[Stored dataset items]
_ _ _ _
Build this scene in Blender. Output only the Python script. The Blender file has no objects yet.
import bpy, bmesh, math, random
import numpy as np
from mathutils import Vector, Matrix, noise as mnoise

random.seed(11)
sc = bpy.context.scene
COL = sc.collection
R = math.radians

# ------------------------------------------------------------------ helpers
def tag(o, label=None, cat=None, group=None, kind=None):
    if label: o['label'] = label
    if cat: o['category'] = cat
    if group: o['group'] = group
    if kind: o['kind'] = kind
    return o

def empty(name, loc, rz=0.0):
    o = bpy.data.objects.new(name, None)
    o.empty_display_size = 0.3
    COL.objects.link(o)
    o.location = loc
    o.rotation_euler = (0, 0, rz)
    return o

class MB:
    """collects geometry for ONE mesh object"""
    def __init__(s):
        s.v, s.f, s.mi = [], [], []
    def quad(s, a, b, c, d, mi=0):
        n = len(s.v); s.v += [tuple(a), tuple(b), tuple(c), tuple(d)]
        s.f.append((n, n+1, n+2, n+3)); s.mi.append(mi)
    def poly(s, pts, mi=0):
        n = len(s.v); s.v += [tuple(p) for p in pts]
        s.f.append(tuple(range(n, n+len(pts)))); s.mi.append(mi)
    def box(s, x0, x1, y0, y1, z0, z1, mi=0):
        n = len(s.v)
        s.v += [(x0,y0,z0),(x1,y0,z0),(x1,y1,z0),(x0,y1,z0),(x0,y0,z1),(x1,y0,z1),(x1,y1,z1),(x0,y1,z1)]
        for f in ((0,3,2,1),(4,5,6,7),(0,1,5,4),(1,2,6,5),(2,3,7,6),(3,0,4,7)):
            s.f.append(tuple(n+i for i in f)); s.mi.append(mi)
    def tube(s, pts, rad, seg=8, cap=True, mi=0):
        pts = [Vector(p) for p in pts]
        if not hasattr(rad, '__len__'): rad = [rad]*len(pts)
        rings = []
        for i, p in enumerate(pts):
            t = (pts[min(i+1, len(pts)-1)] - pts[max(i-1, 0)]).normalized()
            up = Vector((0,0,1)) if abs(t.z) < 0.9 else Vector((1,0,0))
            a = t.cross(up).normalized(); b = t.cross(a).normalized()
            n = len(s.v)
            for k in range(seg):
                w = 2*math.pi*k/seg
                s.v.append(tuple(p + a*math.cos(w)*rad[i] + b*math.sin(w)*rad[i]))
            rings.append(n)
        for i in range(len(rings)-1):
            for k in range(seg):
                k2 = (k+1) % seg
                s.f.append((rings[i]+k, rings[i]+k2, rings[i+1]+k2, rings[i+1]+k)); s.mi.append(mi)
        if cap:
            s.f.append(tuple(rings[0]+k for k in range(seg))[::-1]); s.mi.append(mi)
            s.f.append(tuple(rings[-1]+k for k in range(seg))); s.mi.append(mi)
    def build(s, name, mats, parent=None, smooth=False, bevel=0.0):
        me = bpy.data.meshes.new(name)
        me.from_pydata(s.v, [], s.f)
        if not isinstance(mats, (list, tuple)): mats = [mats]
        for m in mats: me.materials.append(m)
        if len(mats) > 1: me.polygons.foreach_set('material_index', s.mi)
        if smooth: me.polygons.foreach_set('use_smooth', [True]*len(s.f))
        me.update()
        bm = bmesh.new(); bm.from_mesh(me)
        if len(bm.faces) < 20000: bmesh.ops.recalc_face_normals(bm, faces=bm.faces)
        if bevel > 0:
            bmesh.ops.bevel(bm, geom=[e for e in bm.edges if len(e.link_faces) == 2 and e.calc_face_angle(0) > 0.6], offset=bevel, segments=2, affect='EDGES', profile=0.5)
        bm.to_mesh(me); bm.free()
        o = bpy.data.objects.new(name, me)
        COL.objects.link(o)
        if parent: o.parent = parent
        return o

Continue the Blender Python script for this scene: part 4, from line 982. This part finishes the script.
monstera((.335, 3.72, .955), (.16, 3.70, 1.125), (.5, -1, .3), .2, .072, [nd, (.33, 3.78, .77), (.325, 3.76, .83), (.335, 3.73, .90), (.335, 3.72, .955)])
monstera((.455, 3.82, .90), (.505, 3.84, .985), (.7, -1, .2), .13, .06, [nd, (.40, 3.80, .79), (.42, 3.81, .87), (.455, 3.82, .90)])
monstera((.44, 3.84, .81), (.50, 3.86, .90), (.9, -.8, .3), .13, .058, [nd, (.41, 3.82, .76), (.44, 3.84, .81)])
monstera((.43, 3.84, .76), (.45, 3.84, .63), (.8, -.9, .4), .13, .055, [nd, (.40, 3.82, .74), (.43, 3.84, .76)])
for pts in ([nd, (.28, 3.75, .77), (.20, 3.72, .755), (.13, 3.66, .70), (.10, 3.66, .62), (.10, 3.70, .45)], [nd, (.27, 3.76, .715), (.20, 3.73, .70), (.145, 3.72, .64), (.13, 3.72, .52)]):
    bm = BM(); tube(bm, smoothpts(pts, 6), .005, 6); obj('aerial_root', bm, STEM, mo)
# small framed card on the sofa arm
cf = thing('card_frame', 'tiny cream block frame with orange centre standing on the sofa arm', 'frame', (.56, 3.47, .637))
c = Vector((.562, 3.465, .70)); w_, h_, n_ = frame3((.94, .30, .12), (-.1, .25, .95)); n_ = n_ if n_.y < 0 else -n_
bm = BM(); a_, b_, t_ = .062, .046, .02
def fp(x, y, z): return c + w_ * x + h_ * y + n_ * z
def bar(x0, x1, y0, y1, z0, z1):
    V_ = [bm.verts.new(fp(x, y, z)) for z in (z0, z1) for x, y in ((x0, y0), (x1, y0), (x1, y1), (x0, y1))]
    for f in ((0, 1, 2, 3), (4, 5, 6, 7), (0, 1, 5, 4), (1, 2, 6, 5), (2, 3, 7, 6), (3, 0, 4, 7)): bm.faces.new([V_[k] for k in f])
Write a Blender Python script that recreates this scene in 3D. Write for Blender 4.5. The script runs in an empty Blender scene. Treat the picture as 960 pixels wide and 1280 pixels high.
_ _ _ _
What is being asked:
Output the line that contains "Continue the Blender", followed by every later line in the listing, with no line omitted and none added.

Answer to this task:
Continue the Blender Python script for this scene: part 4, from line 982. This part finishes the script.
monstera((.335, 3.72, .955), (.16, 3.70, 1.125), (.5, -1, .3), .2, .072, [nd, (.33, 3.78, .77), (.325, 3.76, .83), (.335, 3.73, .90), (.335, 3.72, .955)])
monstera((.455, 3.82, .90), (.505, 3.84, .985), (.7, -1, .2), .13, .06, [nd, (.40, 3.80, .79), (.42, 3.81, .87), (.455, 3.82, .90)])
monstera((.44, 3.84, .81), (.50, 3.86, .90), (.9, -.8, .3), .13, .058, [nd, (.41, 3.82, .76), (.44, 3.84, .81)])
monstera((.43, 3.84, .76), (.45, 3.84, .63), (.8, -.9, .4), .13, .055, [nd, (.40, 3.82, .74), (.43, 3.84, .76)])
for pts in ([nd, (.28, 3.75, .77), (.20, 3.72, .755), (.13, 3.66, .70), (.10, 3.66, .62), (.10, 3.70, .45)], [nd, (.27, 3.76, .715), (.20, 3.73, .70), (.145, 3.72, .64), (.13, 3.72, .52)]):
    bm = BM(); tube(bm, smoothpts(pts, 6), .005, 6); obj('aerial_root', bm, STEM, mo)
# small framed card on the sofa arm
cf = thing('card_frame', 'tiny cream block frame with orange centre standing on the sofa arm', 'frame', (.56, 3.47, .637))
c = Vector((.562, 3.465, .70)); w_, h_, n_ = frame3((.94, .30, .12), (-.1, .25, .95)); n_ = n_ if n_.y < 0 else -n_
bm = BM(); a_, b_, t_ = .062, .046, .02
def fp(x, y, z): return c + w_ * x + h_ * y + n_ * z
def bar(x0, x1, y0, y1, z0, z1):
    V_ = [bm.verts.new(fp(x, y, z)) for z in (z0, z1) for x, y in ((x0, y0), (x1, y0), (x1, y1), (x0, y1))]
    for f in ((0, 1, 2, 3), (4, 5, 6, 7), (0, 1, 5, 4), (1, 2, 6, 5), (2, 3, 7, 6), (3, 0, 4, 7)): bm.faces.new([V_[k] for k in f])
Write a Blender Python script that recreates this scene in 3D. Write for Blender 4.5. The script runs in an empty Blender scene. Treat the picture as 960 pixels wide and 1280 pixels high.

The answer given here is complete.